Vivir
Adrede foi um dos últimos livros de Mario Benedetti, publicado em 2007,
dois anos antes de sua morte. Nesta obra, composta por 32 breves reflexões
poéticas, e 83 cachivaches, pensamentos vagos, soltos,
'descartáveis', fala-nos das efêmeras percepções do mundo ao redor, dos
detalhes perdidos na memória, dos sofrimentos e das alegrias humanas.
Sempre
me tocou a obra de Benedetti pela elegância de seu estilo, que a meu ver se
robustece ao incorporar paixão e dúvida. Paixão
por entregar-se com ardor aos seus temas, e dúvida ao reconhecer os limites
humanos, a começar pelos seus. Daí a poesia plena, os escritos cortantes e
sutis, o estilo que expõe com igual maestria o sensível e o concreto.
Nesta
coletânea, sobrevém a serenidade dos anos, o olhar ainda mais cuidadoso e ainda
mais incisivo, mas sempre cadenciado pela ternura humana, inextinguível mesmo
nos momentos mais delicados. Sabedor do limite da existência, descreve
aleatoriamente o que pode e deseja descrever, o passado, o crepúsculo, o tempo,
a piedade, a globalização. Degusta cada palavra, imergindo-nos na serenidade
que apenas os longos anos de paixão e dúvida podem brindar.
O
SILÊNCIO
"No
princípio foi o silêncio. Sombrio, inextinguível, poderoso. Que esplêndida
laguna é o silêncio. O ouvido científico e ateu ainda não descobriu qual foi o
primeiro som que enfrentou essa calma nem qual foi o ser vivente que proferiu o
alarido inaugural.
Nessa
questão da origem do humano, os crentes se apoiam no Gênesis e ali se dão conta
da aparição de Adão, de Eva e da serpente celestina (também criação de Deus)
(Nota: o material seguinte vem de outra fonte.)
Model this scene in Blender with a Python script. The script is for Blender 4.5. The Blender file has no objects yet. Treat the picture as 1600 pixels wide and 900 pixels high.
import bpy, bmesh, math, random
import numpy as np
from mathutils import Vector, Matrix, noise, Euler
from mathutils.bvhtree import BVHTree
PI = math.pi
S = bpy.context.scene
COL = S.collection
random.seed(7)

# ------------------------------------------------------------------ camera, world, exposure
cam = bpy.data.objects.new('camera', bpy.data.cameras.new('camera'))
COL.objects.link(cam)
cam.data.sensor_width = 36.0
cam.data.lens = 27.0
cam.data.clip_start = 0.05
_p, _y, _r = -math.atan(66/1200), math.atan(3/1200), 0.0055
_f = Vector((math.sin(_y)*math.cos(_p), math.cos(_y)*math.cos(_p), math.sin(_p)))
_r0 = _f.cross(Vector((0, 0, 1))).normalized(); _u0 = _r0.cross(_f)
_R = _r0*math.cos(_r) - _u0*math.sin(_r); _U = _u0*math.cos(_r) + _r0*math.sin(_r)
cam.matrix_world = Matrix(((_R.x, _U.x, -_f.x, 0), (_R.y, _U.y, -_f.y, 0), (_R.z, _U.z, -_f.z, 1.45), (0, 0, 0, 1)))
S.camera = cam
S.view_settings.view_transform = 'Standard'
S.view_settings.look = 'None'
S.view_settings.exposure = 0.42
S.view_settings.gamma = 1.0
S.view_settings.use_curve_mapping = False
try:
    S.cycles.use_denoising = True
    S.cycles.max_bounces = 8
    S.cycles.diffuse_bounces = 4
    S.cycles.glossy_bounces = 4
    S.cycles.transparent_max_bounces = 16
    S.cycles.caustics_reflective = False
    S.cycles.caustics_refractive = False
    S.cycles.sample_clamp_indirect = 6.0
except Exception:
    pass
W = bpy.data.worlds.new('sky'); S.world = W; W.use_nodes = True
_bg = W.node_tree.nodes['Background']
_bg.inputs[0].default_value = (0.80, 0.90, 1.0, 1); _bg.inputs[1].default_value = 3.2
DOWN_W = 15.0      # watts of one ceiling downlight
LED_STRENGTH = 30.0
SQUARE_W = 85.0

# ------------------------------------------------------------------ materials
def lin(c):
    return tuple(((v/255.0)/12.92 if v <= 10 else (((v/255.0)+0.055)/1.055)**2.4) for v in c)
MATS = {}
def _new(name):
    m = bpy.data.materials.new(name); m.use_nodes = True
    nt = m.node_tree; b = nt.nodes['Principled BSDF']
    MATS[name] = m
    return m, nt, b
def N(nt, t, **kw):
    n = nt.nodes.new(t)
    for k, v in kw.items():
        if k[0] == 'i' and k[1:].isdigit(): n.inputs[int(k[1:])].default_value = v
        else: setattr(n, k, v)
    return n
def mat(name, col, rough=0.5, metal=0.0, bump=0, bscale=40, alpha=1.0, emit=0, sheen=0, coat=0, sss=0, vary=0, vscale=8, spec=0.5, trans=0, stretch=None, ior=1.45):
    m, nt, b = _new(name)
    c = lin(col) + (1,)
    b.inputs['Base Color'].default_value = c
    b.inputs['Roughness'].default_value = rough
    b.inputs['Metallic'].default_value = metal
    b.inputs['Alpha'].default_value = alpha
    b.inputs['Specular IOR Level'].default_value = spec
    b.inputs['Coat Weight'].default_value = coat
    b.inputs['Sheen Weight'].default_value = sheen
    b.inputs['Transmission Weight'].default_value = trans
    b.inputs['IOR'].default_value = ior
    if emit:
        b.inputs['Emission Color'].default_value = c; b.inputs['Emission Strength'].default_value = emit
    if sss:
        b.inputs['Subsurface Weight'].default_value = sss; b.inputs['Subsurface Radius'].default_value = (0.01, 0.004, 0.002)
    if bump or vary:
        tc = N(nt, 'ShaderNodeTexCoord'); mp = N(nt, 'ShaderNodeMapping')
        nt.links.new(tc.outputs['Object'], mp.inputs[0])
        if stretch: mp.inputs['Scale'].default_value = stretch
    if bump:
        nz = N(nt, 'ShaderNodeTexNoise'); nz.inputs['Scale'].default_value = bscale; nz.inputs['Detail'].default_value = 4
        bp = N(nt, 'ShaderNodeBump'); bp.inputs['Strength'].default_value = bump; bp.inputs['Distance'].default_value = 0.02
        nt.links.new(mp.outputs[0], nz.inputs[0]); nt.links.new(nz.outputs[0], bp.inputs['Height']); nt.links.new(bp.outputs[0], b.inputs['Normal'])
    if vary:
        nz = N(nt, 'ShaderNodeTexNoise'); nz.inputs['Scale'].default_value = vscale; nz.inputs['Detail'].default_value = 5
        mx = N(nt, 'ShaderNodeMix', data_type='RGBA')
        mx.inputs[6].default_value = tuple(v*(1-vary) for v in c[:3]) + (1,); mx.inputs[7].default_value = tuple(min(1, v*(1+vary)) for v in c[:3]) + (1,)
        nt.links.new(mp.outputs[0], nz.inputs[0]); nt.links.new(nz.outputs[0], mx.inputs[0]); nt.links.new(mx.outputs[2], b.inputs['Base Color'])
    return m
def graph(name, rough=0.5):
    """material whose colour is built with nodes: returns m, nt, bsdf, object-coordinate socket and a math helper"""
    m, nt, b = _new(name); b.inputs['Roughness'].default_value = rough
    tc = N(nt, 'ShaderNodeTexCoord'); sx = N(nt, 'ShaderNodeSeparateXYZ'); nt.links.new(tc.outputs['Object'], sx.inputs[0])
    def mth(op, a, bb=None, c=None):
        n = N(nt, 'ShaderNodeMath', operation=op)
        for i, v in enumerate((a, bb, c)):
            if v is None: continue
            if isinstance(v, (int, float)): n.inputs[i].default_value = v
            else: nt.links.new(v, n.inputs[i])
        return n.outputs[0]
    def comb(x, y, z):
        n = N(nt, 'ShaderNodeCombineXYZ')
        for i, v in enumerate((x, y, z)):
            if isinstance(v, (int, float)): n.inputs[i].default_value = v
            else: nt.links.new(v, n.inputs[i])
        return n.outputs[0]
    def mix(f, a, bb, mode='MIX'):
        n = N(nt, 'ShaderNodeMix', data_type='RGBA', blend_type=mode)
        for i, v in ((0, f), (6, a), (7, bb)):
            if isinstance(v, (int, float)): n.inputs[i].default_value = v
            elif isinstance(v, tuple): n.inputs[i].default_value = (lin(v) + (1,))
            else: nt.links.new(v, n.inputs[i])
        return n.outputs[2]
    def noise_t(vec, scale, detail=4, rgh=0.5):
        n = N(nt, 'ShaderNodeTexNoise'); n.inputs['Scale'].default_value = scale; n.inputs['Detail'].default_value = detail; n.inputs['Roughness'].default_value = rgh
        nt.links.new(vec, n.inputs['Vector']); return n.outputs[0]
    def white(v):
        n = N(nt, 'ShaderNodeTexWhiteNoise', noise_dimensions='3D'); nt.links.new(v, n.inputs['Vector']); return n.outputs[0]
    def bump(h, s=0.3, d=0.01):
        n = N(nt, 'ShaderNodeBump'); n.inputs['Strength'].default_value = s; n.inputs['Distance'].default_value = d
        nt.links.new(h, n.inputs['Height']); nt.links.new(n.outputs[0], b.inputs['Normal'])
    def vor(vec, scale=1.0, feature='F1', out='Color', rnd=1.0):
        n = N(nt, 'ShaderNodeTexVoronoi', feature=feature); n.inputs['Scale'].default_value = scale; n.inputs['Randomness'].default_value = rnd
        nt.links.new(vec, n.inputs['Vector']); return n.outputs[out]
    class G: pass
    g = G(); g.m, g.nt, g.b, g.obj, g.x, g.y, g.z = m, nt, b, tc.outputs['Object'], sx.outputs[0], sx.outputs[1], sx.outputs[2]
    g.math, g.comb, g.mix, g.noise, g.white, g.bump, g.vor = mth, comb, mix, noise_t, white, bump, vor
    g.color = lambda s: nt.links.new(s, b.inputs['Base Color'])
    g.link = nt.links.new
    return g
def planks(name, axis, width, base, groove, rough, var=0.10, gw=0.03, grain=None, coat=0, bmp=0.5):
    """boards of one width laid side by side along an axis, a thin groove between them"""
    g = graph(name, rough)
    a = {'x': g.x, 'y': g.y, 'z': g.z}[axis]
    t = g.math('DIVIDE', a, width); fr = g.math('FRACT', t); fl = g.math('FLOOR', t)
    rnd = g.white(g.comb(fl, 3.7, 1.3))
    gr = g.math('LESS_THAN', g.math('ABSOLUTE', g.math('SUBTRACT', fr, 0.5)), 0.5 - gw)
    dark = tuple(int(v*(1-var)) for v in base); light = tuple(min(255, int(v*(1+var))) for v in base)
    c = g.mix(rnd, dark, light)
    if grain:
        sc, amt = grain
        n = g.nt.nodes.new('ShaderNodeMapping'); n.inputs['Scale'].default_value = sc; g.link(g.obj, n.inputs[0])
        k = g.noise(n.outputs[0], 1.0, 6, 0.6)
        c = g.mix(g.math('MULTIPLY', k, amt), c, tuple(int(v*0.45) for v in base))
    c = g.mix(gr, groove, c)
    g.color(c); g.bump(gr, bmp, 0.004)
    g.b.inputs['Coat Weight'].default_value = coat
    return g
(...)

que organizou os primeiros amores incestuosos. Depois a coisa se fez trágica e
os primeiros cainitas acabaram com os primeiros abelitas.
Enquanto
isso, o silêncio era um vigia contemplativo, porém imóvel, e assim seguiu de
século em século, esquadrinhando guerras de soslaio e esmigalhando pazes, tão
breves como transitórias.
A
partir daí, o silêncio se apoderou dos insones e também dos sonhos, onde os
piores pesadelos convertiam o adormecido em cego e surdo. Assim pois, quando os
amantes se abraçam em silêncio não escutam o pulsar de seus comovidos corações.
E quando os suicidas ingressam no fim, talvez compreendam que a morte é o
silêncio. De sua parte, o silêncio do mar, que escuta sempre, é mais concentrado
que o de um cântaro, mais implacável que duas gotas.
Alguns
veteranos narram que em sua desgastada sombra apenas o grilo rompia o silêncio,
mas quando emudecia a serenata, a escuridão era de novo silenciosa e azul.
Assim
posto, para que negá-lo (tal como escrevi há trinta anos), existem poucas
coisas tão ensurdecedoras como o silêncio".
PERSONAGENS
"Lemos
e relemos. Quando lemos muito, costumamos esquecer os títulos, porém não dos
personagens. Estes perduram mais que a trama romanceada ou o ritmo dos poemas.
Em certas ocasiões, o nome do personagem nem sempre fica na memória, todavia
seu sopro vital sim, penetra na alma do leitor.
Existem
personagens literários em que se oferece um abraço carregado de adjetivos e
também existem atraentes bocas femininas em que se recebe um beijo de papel.
Os
personagens vibram, avançam, se detêm, voam, submergem, se deixam escolher, e
os acomodamos no arquivo das recordações. Alguns são como espelhos e outros são
como aliados ou acusadores.
Existem
personagens jubilosos e outros com um poço de tristezas. São tão melancólicos
que nos contagiam sua melancolia; tão promissores que os aplaudimos nos sonhos.
Tão santos que os encaramos com ceticismo, e tão demoníacos que nos espantam o
coração.
Existem
personagens cegos que nos miram com as mãos e outros delirantes que nos
envenenam os hábitos. Existem personagens transparentes e outros
irremediavelmente opacos. Há os que cavilam em verso e os que se lavam na
chuva. Os que mendigam e os que desperdiçam.
Existem
personagens viúvos que choram sem lágrimas e quando terminam com sua liturgia
impressa, se evadem do papel e a celebram com seu cônjuge de carne e osso, ao
sabor de um beaujolais.
Finalmente
existem personagens que quase quase somos nós mesmos. E os queremos, apesar de
tudo".
(Textos extraídos e traduzidos da obra Vivir Adrede, Santillana Ediciones, 2009).